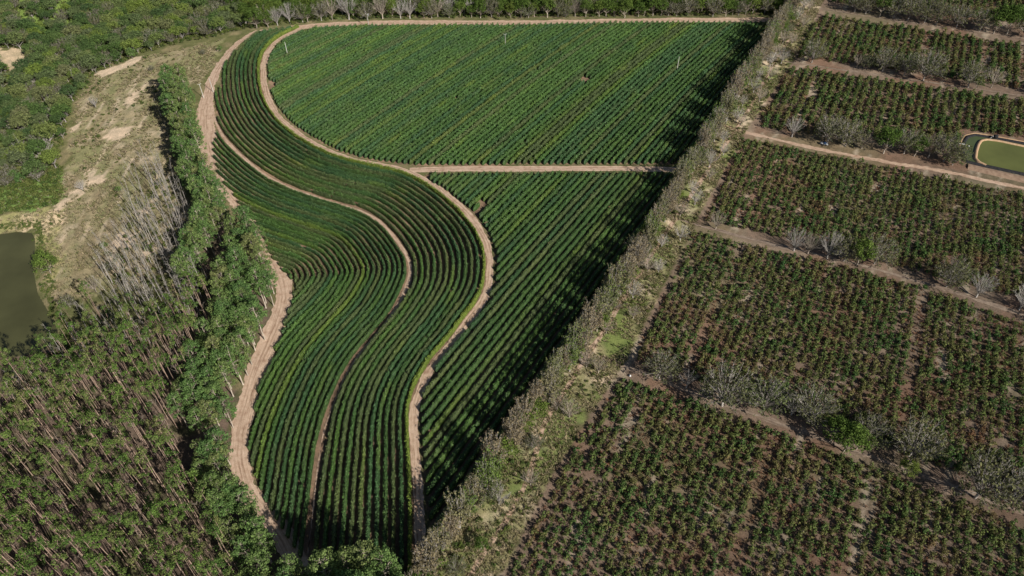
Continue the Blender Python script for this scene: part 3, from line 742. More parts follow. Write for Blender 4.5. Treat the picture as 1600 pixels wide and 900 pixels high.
# spreading trees: leafless / thinly leaved / full
def spreading(r, h, spread, maxl, kids=(3, 4), limbs=(8, 11)):
    br = []
    th = h * r.uniform(.16, .24)
    tr = (np.array([[0, 0, 0], [r.normal(0, .1), r.normal(0, .1), th * .5], [r.normal(0, .2), r.normal(0, .2), th]]), np.array([.38, .30, .27]), 0)
    n = r.integers(*limbs)
    for k in range(n):
        a = k * 2.4 + r.uniform(-.4, .4); t = math.sqrt((k + .5) / n) * .95
        d = np.array([math.cos(a) * t, math.sin(a) * t, 1.05 - .45 * t]); d /= np.linalg.norm(d)
        branch_out(r, tr[0][-1] * r.uniform(.75, 1.0), d, h * .40 * r.uniform(.85, 1.1), .14, 1, maxl, br, spread, .1, kids, 3, .62)
    return tr, br
def fan_tree(r, w, h, nsh, ntw, leaf, size, bark, leafmat, minr=.026, low=-.35, sub=1):
    g = Geo(); c = Geo(); th = h * r.uniform(.13, .2)
    top = np.array([r.normal(0, .15), r.normal(0, .15), th])
    g.tube(np.array([[0, 0, 0], top * .5 + [.06, .04, 0], top]), np.array([.42, .32, .28]), 7, .6)
    bg_ = c if leafmat is None else g
    semi = np.array([w / 2, w / 2, (h - th) * .56]); cen = np.array([0, 0, th + (h - th) * .44])
    for k in range(nsh):
        z = r.uniform(low, 1.0); a = k * 2.39996 + r.uniform(-.3, .3); q = math.sqrt(max(0, 1 - z * z))
        d = np.array([math.cos(a) * q, math.sin(a) * q, z])
        e = cen + d * semi * r.uniform(.78, 1.03)
        st = top * np.array([1, 1, r.uniform(.75, 1.0)])
        m_ = st * .55 + e * .45 + np.array([0, 0, .10 * h * (1 - max(z, 0))]) + r.normal(0, .25, 3)
        t = np.linspace(0, 1, 5)[:, None]
        P = (1 - t) ** 2 * st + 2 * t * (1 - t) * m_ + t * t * e + r.normal(0, .10, (5, 3)) * t
        g_ = bg_
        g_.tube(P, np.array([.11, .085, .06, .04, minr]), 4, r.uniform(.3, .9))
        for j in range(ntw):
            f = r.uniform(.45, 1.0); i0 = min(3, int(f * 4)); b0 = P[i0] + (P[i0 + 1] - P[i0]) * (f * 4 - i0)
            dd = (e - st) / np.linalg.norm(e - st) + r.normal(0, .55, 3) + np.array([0, 0, .25]); dd /= np.linalg.norm(dd)
            L = w * r.uniform(.07, .15)
            e2 = b0 + dd * L
            g_.tube(np.array([b0, b0 + dd * L * .5 + r.normal(0, .06, 3), e2]), np.array([minr * 1.5, minr, minr * .8]), 3, r.uniform(.3, .9))
            if leafmat and leaf and r.random() < leaf:
                clump(c, e2, .55, sub, size, r)
    return [('trunk', g.mesh('trunk', M[bark])), ('crown', c.mesh('crown', M[leafmat or bark]))]
for v in range(5): register('bare', fan_tree(nrng(), 12.5, 14, 34, 13, 0, .5, 'bark_white' if v % 2 else 'bark_pale', None, .027, 0.0))
for v in range(5): register('sparse', fan_tree(nrng(), 16.5, 15.5, 60, 10, .85, .62, 'bark_grey', 'olive', .03, -.5, 4))
for v in range(5): register('belt', fan_tree(nrng(), 7.4, 20, 42, 12, .85, .5, 'bark_grey', 'beltleaf', .032, -.75, 5))
def full_tree(r, h, w, mat, ncl, size, bark, low=.3, per=26):
    tr, br = spreading(r, h, .55, 1)
    g = Geo(); add_branches(g, [tr], r); add_branches(g, br, r, .04); c = Geo()
    for k in range(ncl):
        v = r.normal(0, 1, 3); v /= np.linalg.norm(v); v[2] = abs(v[2]) * 1.0 - .25
        s = r.uniform(.55, 1.0)
        e = np.array([v[0] * w / 2 * s, v[1] * w / 2 * s, h * (low + (1 - low) * .45) + v[2] * h * (1 - low) * .55 * s])
        clump(c, e, r.uniform(.55, 1.1) * w * .15, per, size, r, .8)
    return [('trunk', g.mesh('trunk', M[bark])), ('crown', c.mesh('crown', M[mat]))]
for v in range(6): register('forest', full_tree(nrng(), 12.5, 11.5, 'forest', 60, .62, 'bark_grey', .3, 34))
for v in range(4): register('green', full_tree(nrng(), 15, 11.0, 'bright', 60, .60, 'bark_pale', .2, 34))
for v in range(3): register('evergreen', full_tree(nrng(), 10, 9.0, 'euc_full', 48, .6, 'bark_brown', .1))
for v in range(4):
    r = nrng(); c = Geo(); g = Geo()
    for k in range(7):
        a = r.uniform(0, 6.28); q = r.uniform(.2, 1.0)
        e = np.array([math.cos(a) * q * 1.2, math.sin(a) * q * 1.2, r.uniform(.5, 1.5)])
        g.tube(np.array([[0, 0, 0], e * .5, e]), np.array([.05, .035, .015]), 3)
        clump(c, e, r.uniform(.5, .85), 16, .5, r)
    register('shrub', [('stem', g.mesh('stem', M['bark_brown'])), ('foliage', c.mesh('foliage', M['shrub']))])
for v in range(6):
    r = nrng(); c = Geo(); g = Geo()
    for k in range(6):
        a = r.uniform(0, 6.28); q = r.uniform(.2, .9)
        e = np.array([math.cos(a) * q * .95, math.sin(a) * q * .95, r.uniform(.5, 1.9)])
        g.tube(np.array([[0, 0, 0], e * .55 + [0, 0, .1], e]), np.array([.04, .03, .012]), 3)
        clump(c, e, r.uniform(.4, .68), 12, .46, r)
    register('coffee', [('stem', g.mesh('stem', M['bark_brown'])), ('foliage', c.mesh('foliage', M['coffee']))])
TUFT = []
for v in range(4):
    r = nrng(); c = Geo(); n = 16
    a = r.uniform(0, 6.28, n); q = r.uniform(0, .5, n)
    b = np.c_[np.cos(a) * q, np.sin(a) * q, np.zeros(n)]
    t = b + np.c_[np.cos(a) * .3 + r.normal(0, .15, n), np.sin(a) * .3 + r.normal(0, .15, n), r.uniform(.3, .75, n)]
    m_ = (b + t) / 2; w = np.c_[-np.sin(a), np.cos(a), a * 0] * .09
    c.add(np.stack([b, m_ + w, t, m_ - w], 1).reshape(-1, 3), np.arange(4 * n).reshape(-1, 4), r.random(n))
    TUFT.append(c.mesh('tuft', M['dry']))

WEED = []
for m_ in TUFT:
    w_ = m_.copy(); w_.materials.clear(); w_.materials.append(M['dryred']); WEED.append(w_)
# one mesh per plant variant for the uncountable masses, instanced over points
LIB = {}
def library(kind):
    if kind in LIB: return LIB[kind]
    col = bpy.data.collections.new('library_' + kind)
    if kind in ('tuft', 'weed'):
        for m_ in (TUFT if kind == 'tuft' else WEED): col.objects.link(bpy.data.objects.new('tuft', m_))
    else:
        for parts in PROTO[kind]:
            V = []; Qs = []; T = []; MI = []; n = 0; mats = []
            for pi, (nm, me) in enumerate(parts):
                v = np.empty(len(me.vertices) * 3, np.float32); me.vertices.foreach_get('co', v)
                q = np.empty(len(me.loops), np.int32); me.loops.foreach_get('vertex_index', q)
                t = np.empty(len(me.polygons), np.float32); me.attributes['tint'].data.foreach_get('value', t)
                V.append(v.reshape(-1, 3)); Qs.append(q.reshape(-1, 4) + n); T.append(t); MI.append(np.full(len(t), pi, np.int32)); n += len(v) // 3
                mats.append(me.materials[0])
            me = mesh_from('plant', np.vstack(V), np.vstack(Qs), mats[0], np.concatenate(T))
            for m_ in mats[1:]: me.materials.append(m_)
            me.polygons.foreach_set('material_index', np.concatenate(MI))
            col.objects.link(bpy.data.objects.new('plant', me))
    LIB[kind] = col
    return col
def mass(name, kind, pts, scale, label, seed, zs=None, cat=None):
    pts = np.asarray(pts, float)
    r = np.random.default_rng(seed); n = len(pts)
    me = bpy.data.meshes.new(name)
    z = height(pts[:, 0], pts[:, 1]) - 0.03
    me.vertices.add(n); me.vertices.foreach_set('co', np.c_[pts, z].astype(np.float32).ravel())
    sc = np.asarray(scale)[:, None] * np.c_[np.ones(n), np.ones(n), r.uniform(.85, 1.15, n)] if np.ndim(scale) else (scale * r.uniform(.75, 1.25, n))[:, None] * np.c_[np.ones(n), np.ones(n), r.uniform(.85, 1.15, n)]
    for nm, typ, d, f in (('p_scale', 'FLOAT_VECTOR', sc, 'vector'), ('p_rot', 'FLOAT_VECTOR', np.c_[np.zeros((n, 2)), r.uniform(0, 6.28, n)], 'vector')):
        a = me.attributes.new(nm, typ, 'POINT'); a.data.foreach_set(f, d.astype(np.float32).ravel())
    col = library(kind)
    a = me.attributes.new('p_idx', 'INT', 'POINT'); a.data.foreach_set('value', r.integers(0, len(col.objects), n).astype(np.int32))
    ob = link(name, me, label=label, kind='stuff', cat=cat)
    ng = bpy.data.node_groups.new(name, 'GeometryNodeTree')
    ng.interface.new_socket('Geometry', in_out='INPUT', socket_type='NodeSocketGeometry')
    ng.interface.new_socket('Geometry', in_out='OUTPUT', socket_type='NodeSocketGeometry')
    gi = ng.nodes.new('NodeGroupInput'); go = ng.nodes.new('NodeGroupOutput')
    ci = ng.nodes.new('GeometryNodeCollectionInfo'); ci.inputs[0].default_value = col
    ci.inputs['Separate Children'].default_value = True; ci.inputs['Reset Children'].default_value = True
    ip = ng.nodes.new('GeometryNodeInstanceOnPoints'); ip.inputs['Pick Instance'].default_value = True
    def attr(nm, t):
        q = ng.nodes.new('GeometryNodeInputNamedAttribute'); q.data_type = t; q.inputs[0].default_value = nm
        return [o for o in q.outputs if o.enabled and o.name == 'Attribute'][0]
    L = ng.links
    L.new(gi.outputs[0], ip.inputs['Points']); L.new(ci.outputs[0], ip.inputs['Instance'])
    L.new(attr('p_idx', 'INT'), ip.inputs['Instance Index']); L.new(attr('p_rot', 'FLOAT_VECTOR'), ip.inputs['Rotation']); L.new(attr('p_scale', 'FLOAT_VECTOR'), ip.inputs['Scale'])
    L.new(ip.outputs[0], go.inputs[0])
    md = ob.modifiers.new('scatter', 'NODES'); md.node_group = ng
    return ob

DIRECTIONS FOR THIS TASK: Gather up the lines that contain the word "parts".

REPLY TO THE EXERCISE:
Continue the Blender Python script for this scene: part 3, from line 742. More parts follow. Write for Blender 4.5. Treat the picture as 1600 pixels wide and 900 pixels high.
        for parts in PROTO[kind]:
            for pi, (nm, me) in enumerate(parts):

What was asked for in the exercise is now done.